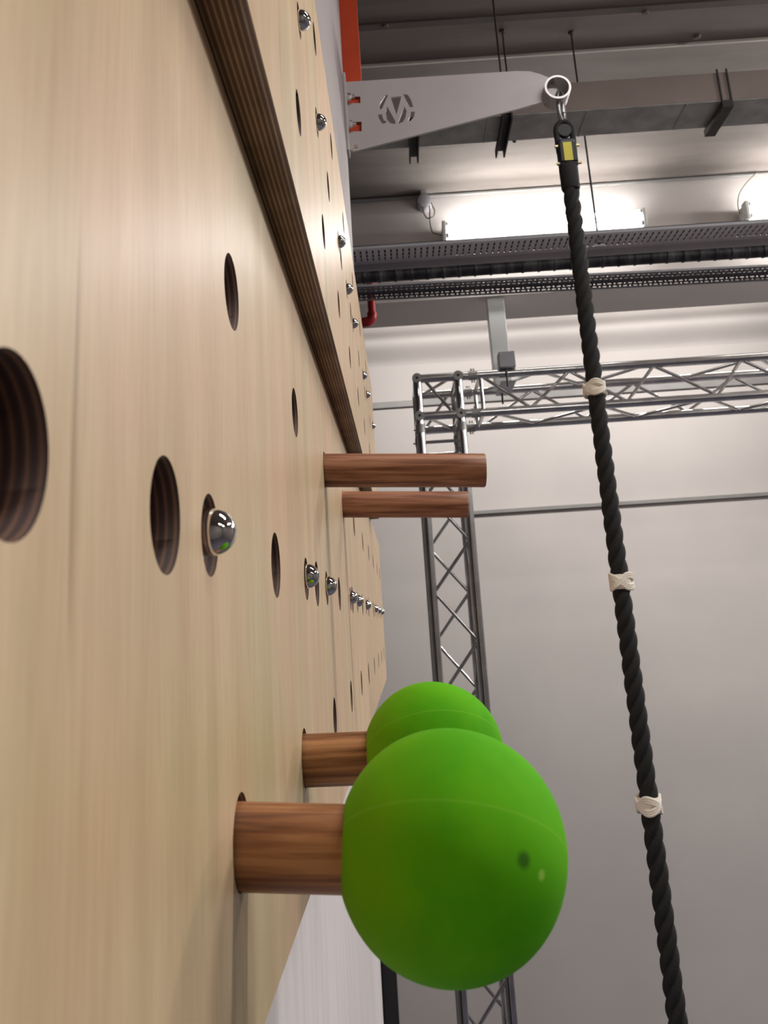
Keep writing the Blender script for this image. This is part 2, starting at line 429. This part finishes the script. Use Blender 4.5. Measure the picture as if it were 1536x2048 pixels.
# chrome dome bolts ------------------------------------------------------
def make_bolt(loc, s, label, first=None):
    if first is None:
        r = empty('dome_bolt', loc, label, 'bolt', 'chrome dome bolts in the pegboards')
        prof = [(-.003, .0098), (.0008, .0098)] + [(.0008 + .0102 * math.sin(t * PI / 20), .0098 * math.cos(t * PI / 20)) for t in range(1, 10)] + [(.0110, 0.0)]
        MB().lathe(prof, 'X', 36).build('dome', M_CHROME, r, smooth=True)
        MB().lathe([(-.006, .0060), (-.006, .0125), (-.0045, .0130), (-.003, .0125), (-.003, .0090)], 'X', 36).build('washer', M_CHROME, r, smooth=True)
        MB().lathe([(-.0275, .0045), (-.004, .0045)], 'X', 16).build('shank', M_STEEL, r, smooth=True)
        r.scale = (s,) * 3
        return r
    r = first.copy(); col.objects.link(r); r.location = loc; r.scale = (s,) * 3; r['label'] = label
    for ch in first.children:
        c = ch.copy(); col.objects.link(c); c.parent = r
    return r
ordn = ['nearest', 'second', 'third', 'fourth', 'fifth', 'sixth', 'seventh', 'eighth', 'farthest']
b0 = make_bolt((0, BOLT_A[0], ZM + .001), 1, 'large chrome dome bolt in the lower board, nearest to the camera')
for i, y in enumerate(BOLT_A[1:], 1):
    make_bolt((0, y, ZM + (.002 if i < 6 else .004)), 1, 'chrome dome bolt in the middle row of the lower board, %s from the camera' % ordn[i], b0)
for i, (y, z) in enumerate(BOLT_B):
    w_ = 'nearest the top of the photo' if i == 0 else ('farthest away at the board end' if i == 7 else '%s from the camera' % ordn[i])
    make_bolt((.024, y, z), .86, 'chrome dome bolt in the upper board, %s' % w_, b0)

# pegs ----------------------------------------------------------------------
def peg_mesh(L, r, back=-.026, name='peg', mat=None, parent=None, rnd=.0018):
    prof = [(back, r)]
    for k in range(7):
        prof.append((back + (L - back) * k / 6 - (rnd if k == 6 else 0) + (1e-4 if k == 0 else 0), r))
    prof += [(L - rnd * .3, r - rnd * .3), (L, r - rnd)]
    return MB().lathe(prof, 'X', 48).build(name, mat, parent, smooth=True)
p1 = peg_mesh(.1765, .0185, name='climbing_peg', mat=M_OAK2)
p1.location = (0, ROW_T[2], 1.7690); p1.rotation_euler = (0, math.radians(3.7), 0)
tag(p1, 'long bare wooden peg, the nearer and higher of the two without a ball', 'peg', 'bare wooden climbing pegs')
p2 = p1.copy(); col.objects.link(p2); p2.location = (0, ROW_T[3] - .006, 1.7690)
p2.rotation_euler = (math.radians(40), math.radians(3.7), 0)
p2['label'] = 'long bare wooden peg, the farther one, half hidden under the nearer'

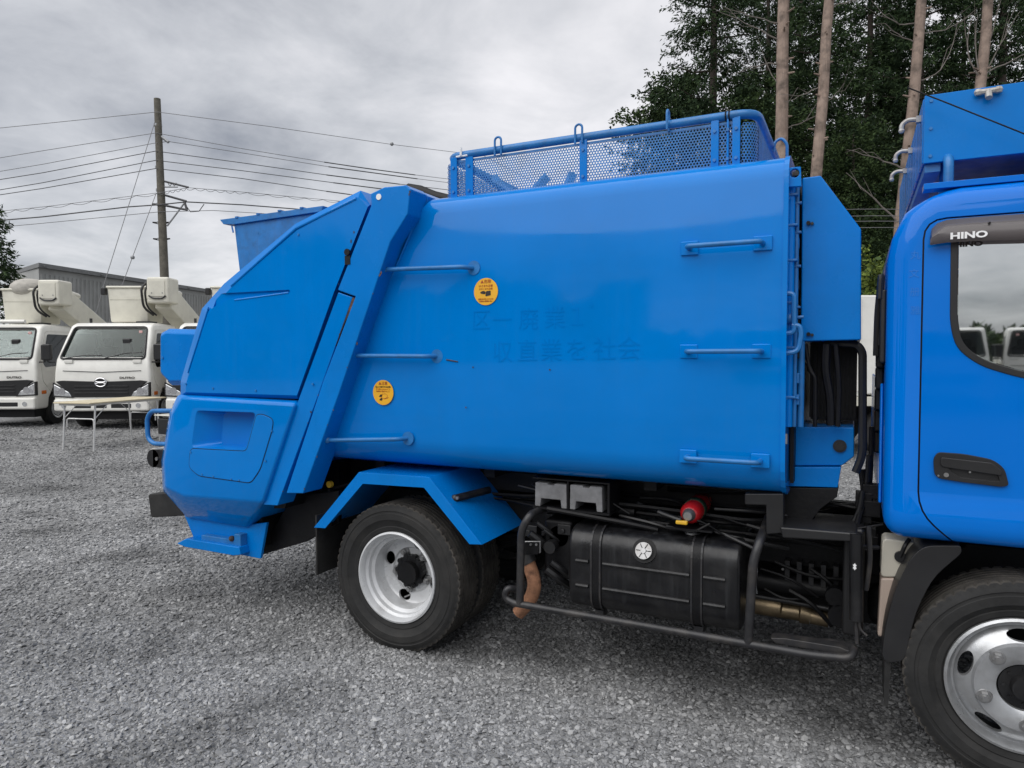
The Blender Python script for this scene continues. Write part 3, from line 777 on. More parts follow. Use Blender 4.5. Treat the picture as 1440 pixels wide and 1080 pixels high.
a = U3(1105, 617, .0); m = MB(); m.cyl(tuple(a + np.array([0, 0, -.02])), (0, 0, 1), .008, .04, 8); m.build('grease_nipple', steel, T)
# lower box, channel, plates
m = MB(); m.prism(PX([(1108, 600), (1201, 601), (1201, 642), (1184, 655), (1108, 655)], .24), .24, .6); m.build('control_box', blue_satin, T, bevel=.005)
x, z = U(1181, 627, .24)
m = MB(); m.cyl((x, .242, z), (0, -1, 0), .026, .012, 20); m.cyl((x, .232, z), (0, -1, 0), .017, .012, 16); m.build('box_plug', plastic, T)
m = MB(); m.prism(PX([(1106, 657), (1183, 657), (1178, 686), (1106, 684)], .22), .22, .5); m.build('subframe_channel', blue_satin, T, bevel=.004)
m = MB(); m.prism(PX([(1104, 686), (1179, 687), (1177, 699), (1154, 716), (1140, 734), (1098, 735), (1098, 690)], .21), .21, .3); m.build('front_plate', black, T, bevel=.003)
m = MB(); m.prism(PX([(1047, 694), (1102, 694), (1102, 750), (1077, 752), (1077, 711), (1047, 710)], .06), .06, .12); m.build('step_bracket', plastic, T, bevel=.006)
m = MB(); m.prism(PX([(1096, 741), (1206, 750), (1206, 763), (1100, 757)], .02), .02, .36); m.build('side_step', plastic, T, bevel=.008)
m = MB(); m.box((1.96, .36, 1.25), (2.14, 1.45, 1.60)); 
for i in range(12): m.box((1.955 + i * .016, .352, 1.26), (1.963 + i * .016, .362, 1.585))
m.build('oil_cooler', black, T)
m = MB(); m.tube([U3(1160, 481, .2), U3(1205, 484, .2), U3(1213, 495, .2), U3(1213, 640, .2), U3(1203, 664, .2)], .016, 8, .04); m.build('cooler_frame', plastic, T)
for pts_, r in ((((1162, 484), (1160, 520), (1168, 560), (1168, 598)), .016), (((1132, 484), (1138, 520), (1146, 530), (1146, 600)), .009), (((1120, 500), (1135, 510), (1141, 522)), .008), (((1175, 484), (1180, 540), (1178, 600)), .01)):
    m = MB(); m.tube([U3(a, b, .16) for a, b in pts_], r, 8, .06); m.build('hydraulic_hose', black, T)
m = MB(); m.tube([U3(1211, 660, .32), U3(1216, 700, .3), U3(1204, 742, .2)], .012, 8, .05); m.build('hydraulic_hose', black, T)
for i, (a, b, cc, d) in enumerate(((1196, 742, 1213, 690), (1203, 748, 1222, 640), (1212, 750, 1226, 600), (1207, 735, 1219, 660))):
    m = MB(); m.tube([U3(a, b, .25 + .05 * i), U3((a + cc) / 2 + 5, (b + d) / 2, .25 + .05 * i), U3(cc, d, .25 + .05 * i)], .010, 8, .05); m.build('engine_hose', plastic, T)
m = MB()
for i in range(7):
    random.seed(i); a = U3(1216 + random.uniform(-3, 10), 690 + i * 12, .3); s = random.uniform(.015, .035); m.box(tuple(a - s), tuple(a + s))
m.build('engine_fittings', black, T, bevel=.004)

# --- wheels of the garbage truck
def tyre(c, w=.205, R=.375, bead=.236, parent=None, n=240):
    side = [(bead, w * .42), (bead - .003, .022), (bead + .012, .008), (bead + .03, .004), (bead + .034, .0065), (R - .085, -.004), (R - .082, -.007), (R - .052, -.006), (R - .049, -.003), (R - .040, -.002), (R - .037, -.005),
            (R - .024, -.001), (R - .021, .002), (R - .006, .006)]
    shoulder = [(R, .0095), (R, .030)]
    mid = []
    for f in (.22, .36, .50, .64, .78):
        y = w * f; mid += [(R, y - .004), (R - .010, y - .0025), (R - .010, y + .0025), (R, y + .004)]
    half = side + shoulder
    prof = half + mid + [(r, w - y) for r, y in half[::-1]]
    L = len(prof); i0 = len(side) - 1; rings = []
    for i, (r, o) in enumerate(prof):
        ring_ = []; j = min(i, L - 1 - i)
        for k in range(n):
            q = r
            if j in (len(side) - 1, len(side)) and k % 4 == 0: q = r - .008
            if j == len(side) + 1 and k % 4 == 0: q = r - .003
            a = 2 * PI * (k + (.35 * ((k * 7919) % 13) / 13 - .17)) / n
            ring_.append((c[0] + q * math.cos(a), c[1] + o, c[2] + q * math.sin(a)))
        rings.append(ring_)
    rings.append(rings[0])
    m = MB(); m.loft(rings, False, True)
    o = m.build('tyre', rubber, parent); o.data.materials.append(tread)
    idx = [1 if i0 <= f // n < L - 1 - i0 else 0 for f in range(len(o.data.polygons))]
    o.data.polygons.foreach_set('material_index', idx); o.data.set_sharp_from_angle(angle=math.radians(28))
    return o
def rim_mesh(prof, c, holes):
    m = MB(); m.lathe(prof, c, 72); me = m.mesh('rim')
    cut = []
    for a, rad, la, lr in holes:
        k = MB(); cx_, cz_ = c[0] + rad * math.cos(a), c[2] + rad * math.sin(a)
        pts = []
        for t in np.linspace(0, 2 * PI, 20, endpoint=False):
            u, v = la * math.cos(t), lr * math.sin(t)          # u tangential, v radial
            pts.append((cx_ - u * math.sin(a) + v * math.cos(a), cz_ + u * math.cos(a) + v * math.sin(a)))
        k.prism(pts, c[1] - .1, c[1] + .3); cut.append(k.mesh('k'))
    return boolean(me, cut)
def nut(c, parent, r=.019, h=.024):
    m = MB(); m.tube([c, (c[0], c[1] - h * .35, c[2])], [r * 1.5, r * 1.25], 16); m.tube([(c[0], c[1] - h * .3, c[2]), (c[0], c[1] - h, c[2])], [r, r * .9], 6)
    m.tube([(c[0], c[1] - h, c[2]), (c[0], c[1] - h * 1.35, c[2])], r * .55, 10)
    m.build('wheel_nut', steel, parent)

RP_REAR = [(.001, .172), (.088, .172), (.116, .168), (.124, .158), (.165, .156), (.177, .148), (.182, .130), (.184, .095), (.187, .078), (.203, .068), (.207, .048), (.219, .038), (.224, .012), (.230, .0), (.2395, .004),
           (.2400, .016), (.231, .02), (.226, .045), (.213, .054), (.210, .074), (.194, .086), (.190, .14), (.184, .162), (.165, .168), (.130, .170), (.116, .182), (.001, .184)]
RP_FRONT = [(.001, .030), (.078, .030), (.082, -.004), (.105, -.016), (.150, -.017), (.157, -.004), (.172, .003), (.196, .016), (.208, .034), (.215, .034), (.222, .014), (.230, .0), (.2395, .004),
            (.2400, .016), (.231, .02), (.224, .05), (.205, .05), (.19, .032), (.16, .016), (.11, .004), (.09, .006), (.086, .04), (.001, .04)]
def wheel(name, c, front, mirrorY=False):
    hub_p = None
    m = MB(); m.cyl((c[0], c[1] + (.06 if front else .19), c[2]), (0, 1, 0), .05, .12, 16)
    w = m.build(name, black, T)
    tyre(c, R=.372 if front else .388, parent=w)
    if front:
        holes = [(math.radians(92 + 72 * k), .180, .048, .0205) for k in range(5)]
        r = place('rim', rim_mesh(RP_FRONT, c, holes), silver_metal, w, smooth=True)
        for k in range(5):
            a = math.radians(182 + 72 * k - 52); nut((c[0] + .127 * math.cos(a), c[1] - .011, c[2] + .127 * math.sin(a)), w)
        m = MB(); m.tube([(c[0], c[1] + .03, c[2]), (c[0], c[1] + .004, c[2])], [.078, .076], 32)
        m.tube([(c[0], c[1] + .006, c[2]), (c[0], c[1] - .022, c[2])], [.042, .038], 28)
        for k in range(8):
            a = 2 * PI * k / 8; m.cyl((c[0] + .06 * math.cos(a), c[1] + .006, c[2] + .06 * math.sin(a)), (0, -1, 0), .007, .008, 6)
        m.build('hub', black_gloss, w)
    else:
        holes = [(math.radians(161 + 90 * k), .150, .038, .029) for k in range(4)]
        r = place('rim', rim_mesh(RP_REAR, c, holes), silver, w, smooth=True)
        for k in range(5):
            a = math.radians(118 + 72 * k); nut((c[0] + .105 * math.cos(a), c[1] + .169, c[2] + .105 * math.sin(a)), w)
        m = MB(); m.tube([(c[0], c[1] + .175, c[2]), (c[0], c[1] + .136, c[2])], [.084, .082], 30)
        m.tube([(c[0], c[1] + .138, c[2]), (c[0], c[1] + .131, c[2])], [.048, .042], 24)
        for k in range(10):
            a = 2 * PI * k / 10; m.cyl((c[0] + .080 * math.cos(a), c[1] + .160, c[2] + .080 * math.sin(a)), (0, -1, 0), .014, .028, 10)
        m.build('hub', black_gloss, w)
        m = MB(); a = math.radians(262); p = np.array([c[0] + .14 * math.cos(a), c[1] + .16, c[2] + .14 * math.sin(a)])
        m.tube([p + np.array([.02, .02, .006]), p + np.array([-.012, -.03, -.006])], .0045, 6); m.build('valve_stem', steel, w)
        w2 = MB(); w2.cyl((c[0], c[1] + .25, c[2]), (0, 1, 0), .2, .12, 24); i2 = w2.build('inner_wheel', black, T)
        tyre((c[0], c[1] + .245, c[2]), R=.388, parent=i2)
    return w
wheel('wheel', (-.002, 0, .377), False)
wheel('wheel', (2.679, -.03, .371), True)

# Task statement
Look through the listing above. Pick out each line with "script" and copy it.

# The result
Keep writing the Blender script for this image. This is part 2, starting at line 429. This part finishes the script. Use Blender 4.5. Measure the picture as if it were 1536x2048 pixels.
The Blender Python script for this scene continues. Write part 3, from line 777 on. More parts follow. Use Blender 4.5. Treat the picture as 1440 pixels wide and 1080 pixels high.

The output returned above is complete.